Tanzania: Locals to be displaced for Agro EcoEnergy's sugar plantation yet to compensated; includes company's comments

"Agribusiness: Tanzania waits for sweet salvation "

The government's partnership with Swedish company EcoEnergy was touted as a flagship for foreign investment. NGOs say it is a land grab. Caught in the middle for the past four years are the farmers due compensation. Sitting in the shade of the late afternoon sun, Jumani Noobi absentmindedly presses the tip of his hoe into the sun-baked earth. With the dry season drawing to an end, it has been months since the father of nine has been able to work his maize and rice farm in Gama Makani, a tiny village in the Razaba District, about 45km west of the seaside town of Bagamoyo. Noobi is one of some 1,300 residents caught in the middle of a contentious plan by Agro EcoEnergy, a subsidiary of Swedish agribusiness firm Eco- Energy, to move him off the land he and his family has worked for the past 18 years to make way for a $620m sugarcane plantation...

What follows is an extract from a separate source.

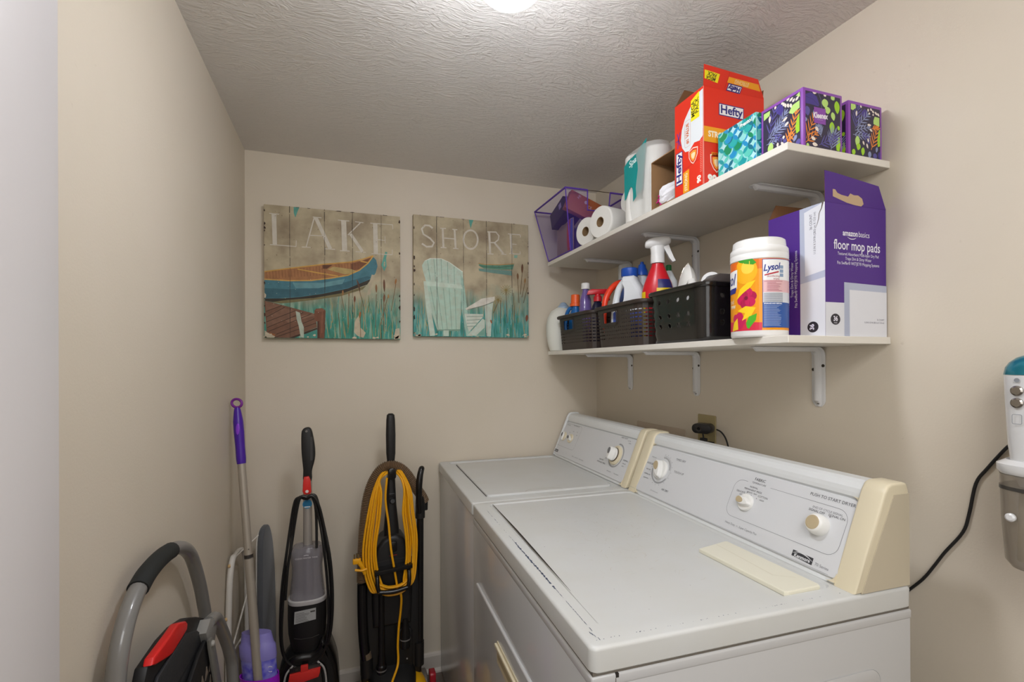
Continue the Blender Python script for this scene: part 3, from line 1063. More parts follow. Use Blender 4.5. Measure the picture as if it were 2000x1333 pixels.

The EcoEnergy project was announced in 2011, with those to be displaced told they could expect compensation within 18 months. It has stalled, hamstrung by red tape and legal delays...ActionAid says the project is trampling on the rights of local people, and Biovision complains about the environmental impact that would result from the use of oil-based fertilisers...

Agro EcoEnergy has budgeted around $4m-$5m for compensation payouts and relocation costs but has yet to announce details of where farmers will be moved."It's not a question of if we should proceed with this project. It's only a question of how," says Agro EcoEnergy executive director Per Carstedt.